Hier comme aujourd’hui, du côté de celles et ceux qui vivent ordinairement et durablement le racisme, rappelle enfin Mélusine qui parle d’expérience, « le qualificatif “blanc” ne désigne pas une qualité de l’être, mais bien une propriété sociale : il ne dit pas l’identité des individus, mais leur position dans la société, dans le rapport de domination raciste ». C’est ainsi qu’il eût fallu entendre les propos de Lilian Thuram, dans un journal sportif italien, le Corriere dello Sport, le 4 septembre : « Il faut prendre conscience que le monde du foot n’est pas raciste, mais qu’il y a du racisme dans la culture italienne, française, européenne et plus généralement dans la culture blanche, avait déclaré l’ancien international de football. Il est nécessaire d’avoir le courage de dire que les Blancs pensent être supérieurs et qu’ils croient l’être. »

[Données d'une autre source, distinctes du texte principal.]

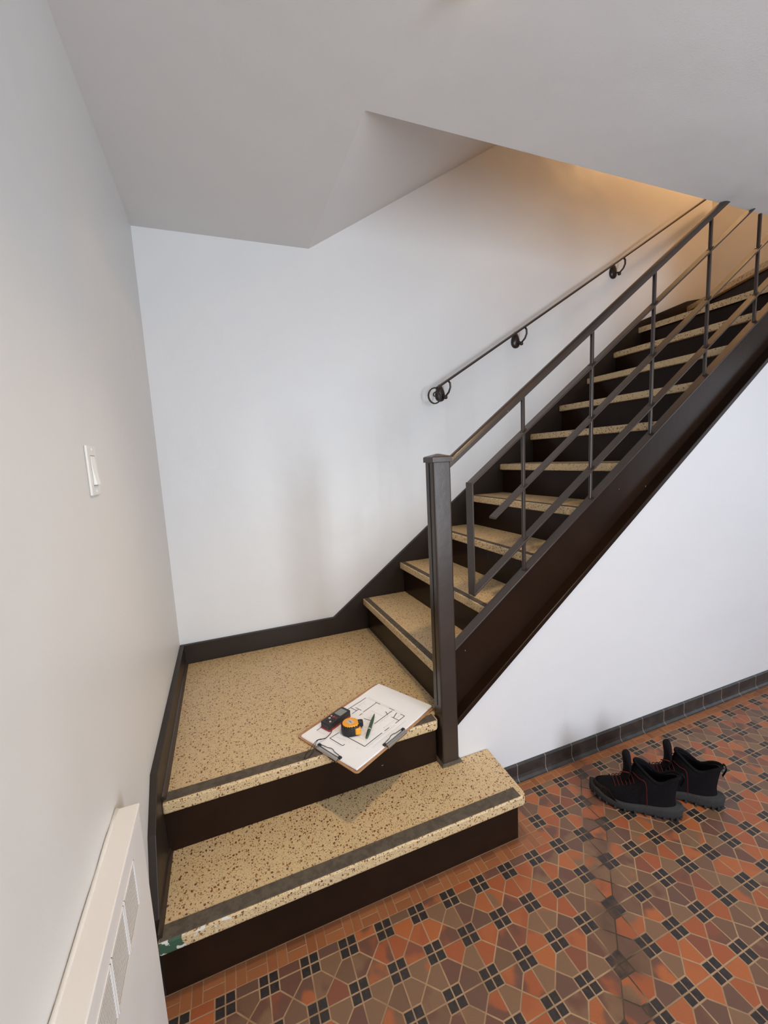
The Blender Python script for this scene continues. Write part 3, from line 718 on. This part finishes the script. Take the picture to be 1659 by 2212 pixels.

Les Blancs d’aujourd’hui peuvent certes s’y méprendre, en recevant ce propos comme une essentialisation malvenue qui les enrégimenterait, en bloc, dans un suprémacisme qu’il leur arrive, eux aussi, de combattre. Mais leur émoi sera d’autant plus crédible qu’ils sauront reconnaître combien, sur la longue durée qui a fait la France et l’Europe, leur puissance et leur richesse, ce qu’énonce Lilian Thuram est vrai, rigoureusement vrai.